● **Goal of the exercise**:
Track down each line that has the word "parts" and copy it.

● **Material**:
━━━━━━━━━━━━━━━━━━━━

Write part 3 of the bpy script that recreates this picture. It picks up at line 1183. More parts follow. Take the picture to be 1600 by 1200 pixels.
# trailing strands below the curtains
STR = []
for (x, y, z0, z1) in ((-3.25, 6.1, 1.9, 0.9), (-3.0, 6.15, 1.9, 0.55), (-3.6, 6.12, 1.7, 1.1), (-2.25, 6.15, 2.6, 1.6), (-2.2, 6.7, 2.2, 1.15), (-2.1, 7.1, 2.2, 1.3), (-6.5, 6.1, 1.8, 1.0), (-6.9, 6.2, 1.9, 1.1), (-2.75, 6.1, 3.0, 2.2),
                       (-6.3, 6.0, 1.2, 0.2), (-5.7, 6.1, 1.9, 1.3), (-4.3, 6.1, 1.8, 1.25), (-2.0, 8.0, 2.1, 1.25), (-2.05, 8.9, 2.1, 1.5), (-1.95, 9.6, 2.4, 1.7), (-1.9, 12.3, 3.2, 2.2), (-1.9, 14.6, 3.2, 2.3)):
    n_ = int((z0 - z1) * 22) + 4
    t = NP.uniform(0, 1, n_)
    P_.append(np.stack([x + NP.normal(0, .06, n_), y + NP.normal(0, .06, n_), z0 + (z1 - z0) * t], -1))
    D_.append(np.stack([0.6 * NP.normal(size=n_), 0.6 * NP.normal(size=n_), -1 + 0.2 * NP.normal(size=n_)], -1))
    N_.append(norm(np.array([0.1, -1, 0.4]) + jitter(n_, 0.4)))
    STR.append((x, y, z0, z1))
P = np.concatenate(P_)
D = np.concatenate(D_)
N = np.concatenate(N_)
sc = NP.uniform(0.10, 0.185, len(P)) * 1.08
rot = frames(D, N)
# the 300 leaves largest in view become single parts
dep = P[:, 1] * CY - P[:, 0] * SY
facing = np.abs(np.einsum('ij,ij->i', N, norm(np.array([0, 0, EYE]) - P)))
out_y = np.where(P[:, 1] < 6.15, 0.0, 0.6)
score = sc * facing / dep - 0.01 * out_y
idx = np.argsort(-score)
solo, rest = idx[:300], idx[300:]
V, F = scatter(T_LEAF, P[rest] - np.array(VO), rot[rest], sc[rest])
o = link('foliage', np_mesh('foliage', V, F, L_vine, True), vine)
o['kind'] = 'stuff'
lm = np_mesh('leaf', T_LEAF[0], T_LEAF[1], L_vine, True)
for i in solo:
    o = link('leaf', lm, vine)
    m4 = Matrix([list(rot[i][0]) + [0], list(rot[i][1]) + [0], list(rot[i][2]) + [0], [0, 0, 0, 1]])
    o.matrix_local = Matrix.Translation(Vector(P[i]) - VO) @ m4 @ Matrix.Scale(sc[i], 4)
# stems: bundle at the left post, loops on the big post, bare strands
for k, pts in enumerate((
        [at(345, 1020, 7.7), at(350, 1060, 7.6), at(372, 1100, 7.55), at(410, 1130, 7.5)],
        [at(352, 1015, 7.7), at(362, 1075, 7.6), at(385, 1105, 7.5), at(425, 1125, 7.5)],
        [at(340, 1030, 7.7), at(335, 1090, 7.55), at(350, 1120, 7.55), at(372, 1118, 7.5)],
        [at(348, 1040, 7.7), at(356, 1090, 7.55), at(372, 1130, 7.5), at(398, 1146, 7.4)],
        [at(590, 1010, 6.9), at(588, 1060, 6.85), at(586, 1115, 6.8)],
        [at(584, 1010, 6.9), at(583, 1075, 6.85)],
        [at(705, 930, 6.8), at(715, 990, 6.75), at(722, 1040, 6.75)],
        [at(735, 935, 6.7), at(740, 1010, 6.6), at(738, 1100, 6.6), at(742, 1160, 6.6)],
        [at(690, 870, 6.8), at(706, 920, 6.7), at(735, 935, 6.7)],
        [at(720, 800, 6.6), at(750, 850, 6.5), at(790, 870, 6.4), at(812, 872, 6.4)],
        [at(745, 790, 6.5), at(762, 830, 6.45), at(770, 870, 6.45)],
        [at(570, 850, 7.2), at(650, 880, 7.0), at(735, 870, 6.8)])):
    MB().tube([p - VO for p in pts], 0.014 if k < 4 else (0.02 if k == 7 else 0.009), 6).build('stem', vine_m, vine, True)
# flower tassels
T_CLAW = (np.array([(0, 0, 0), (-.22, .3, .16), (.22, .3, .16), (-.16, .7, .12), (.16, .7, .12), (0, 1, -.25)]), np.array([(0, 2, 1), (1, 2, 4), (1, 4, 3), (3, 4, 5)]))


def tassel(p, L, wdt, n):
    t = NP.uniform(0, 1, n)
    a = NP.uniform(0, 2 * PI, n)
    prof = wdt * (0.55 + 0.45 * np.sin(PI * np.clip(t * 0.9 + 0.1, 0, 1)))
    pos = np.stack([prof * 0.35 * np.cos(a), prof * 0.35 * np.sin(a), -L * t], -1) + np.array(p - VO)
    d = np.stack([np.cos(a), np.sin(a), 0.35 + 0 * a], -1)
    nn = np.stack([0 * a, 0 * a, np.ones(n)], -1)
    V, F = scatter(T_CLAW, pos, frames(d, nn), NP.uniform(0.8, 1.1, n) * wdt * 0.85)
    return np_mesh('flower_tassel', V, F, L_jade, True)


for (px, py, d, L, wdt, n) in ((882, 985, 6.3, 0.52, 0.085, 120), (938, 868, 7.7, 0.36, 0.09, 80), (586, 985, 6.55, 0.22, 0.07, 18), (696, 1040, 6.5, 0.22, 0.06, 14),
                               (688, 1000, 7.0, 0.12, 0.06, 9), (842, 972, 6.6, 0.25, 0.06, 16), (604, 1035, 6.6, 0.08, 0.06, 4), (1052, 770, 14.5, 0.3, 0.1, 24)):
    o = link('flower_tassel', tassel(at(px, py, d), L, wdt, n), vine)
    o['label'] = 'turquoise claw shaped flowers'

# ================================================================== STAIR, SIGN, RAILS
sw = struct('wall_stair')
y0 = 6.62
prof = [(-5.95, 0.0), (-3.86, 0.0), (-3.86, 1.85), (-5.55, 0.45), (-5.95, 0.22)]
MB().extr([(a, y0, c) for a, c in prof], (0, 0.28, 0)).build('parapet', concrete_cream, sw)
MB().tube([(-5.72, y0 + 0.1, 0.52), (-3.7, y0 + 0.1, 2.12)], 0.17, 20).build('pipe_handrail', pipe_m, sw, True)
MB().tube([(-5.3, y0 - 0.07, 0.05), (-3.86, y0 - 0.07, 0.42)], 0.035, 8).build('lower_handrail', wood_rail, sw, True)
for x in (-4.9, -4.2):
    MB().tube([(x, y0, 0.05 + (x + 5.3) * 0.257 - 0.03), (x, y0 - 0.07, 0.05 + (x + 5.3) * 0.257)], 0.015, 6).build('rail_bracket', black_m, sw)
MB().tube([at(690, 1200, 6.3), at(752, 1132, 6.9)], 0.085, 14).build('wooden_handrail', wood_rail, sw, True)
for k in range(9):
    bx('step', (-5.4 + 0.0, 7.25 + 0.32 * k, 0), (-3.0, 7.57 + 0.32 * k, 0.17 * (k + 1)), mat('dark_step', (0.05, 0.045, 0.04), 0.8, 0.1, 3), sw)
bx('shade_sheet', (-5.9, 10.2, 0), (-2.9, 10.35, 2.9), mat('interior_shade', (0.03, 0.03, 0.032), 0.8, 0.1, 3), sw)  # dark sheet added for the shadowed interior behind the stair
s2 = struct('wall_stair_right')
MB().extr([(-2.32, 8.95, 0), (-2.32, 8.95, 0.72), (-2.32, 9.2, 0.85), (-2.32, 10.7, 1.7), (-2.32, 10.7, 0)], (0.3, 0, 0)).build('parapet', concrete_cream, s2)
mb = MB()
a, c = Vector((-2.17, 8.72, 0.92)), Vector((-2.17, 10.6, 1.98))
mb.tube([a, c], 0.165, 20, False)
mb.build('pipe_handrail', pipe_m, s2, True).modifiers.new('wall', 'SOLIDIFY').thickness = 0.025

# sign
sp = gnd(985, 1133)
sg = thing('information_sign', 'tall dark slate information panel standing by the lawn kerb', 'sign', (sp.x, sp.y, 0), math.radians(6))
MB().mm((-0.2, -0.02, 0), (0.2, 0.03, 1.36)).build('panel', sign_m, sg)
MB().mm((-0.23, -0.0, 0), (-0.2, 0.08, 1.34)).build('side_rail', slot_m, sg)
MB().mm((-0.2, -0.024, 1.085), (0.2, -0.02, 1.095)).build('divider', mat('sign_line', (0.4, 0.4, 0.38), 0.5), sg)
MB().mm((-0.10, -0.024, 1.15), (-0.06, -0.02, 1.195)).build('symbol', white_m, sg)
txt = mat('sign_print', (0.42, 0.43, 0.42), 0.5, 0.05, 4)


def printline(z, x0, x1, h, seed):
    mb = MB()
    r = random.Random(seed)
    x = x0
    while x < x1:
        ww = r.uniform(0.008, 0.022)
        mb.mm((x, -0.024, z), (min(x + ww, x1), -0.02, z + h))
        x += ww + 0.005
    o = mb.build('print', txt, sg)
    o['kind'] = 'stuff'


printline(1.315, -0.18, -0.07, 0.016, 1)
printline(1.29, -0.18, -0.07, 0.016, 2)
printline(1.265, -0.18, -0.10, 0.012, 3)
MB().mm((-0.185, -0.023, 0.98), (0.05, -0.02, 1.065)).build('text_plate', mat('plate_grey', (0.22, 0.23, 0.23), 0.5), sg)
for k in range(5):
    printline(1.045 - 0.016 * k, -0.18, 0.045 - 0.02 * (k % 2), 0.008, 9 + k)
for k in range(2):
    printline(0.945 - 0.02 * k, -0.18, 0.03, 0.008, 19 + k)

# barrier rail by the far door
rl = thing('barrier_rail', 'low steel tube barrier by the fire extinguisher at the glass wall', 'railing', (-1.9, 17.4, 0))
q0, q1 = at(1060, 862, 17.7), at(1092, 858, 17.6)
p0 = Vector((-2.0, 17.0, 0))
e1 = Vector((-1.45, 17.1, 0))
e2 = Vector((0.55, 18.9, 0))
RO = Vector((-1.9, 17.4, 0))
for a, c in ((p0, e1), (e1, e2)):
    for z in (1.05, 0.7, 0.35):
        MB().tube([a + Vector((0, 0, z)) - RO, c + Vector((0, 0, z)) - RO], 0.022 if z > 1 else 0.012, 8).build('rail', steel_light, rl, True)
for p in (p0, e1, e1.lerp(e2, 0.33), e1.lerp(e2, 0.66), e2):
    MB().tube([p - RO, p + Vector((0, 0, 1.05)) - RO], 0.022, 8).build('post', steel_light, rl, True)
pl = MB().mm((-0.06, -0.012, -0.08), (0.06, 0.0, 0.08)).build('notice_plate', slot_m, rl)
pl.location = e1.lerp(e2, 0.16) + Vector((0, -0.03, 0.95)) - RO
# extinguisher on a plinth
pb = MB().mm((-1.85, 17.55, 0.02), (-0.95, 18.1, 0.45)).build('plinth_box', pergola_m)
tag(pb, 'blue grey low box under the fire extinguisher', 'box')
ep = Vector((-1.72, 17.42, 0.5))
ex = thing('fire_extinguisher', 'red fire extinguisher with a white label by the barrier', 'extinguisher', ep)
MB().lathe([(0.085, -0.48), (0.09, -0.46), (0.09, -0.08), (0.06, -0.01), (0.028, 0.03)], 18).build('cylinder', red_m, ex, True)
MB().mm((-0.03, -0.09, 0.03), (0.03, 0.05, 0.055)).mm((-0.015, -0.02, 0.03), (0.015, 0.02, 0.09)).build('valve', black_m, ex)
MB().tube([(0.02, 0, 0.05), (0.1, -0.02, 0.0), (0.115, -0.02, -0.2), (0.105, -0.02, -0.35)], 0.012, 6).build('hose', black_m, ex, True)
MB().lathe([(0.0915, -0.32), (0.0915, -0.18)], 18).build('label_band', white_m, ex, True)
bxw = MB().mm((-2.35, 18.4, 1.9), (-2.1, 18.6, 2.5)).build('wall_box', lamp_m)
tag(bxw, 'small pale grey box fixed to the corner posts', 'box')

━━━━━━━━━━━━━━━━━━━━

● **Result**:
Write part 3 of the bpy script that recreates this picture. It picks up at line 1183. More parts follow. Take the picture to be 1600 by 1200 pixels.
# the 300 leaves largest in view become single parts